Except for Roddick and Blake and what’s left of the Williams Sisters and Lindsay Davenport, it doesn’t look good for U.S. tennis stars. Bollettieri will train anyone. That’s not his fault.
First of all, there’s too much competition for tennis players. Professional football, baseball and basketball have always been more popular and now we have the X Games. Any athlete can find an X Game to match their skills whether it’s flipping a motorcycle or doing a 360 on a skateboard or getting big air on a snowmobile. If that doesn’t get the attention of a U.S. youngster, I’m sure there are more than a few video games lying around the house.

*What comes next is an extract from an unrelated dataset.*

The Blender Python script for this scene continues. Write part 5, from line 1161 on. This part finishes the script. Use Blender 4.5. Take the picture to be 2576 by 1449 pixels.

Baseball and basketball have a lot of foreign players yet it hasn’t affected their popularity. A Chinese basketball player, however, was trained in China, and a Dominican baseball player learned the game in the Dominican Republic. That’s often not true for a tennis player.
Sharapova may have been born in Russia but she played Fed Cup for Russia for the first time this year and only then so she can qualify for the Olympics. And she didn’t play a match in Russia until 2005. On top of that, she is quintessentially American. She is now pitching story ideas to television producers and she doesn’t just have endorsement deals; in her Sony Ericsson deal, she is also a “consultant with the company’s design team”.
It’s not like Russians aren’t entrepreneurial but design consultation and pitches to television producers and an apartment in Los Angeles? Come on, she’s an American.
Except that she’s not. She’s a global tennis player from Bollettieri’s Global Tennis Village. We don’t know whether to cheer for her or not. And for that, we can blame Bollettieri.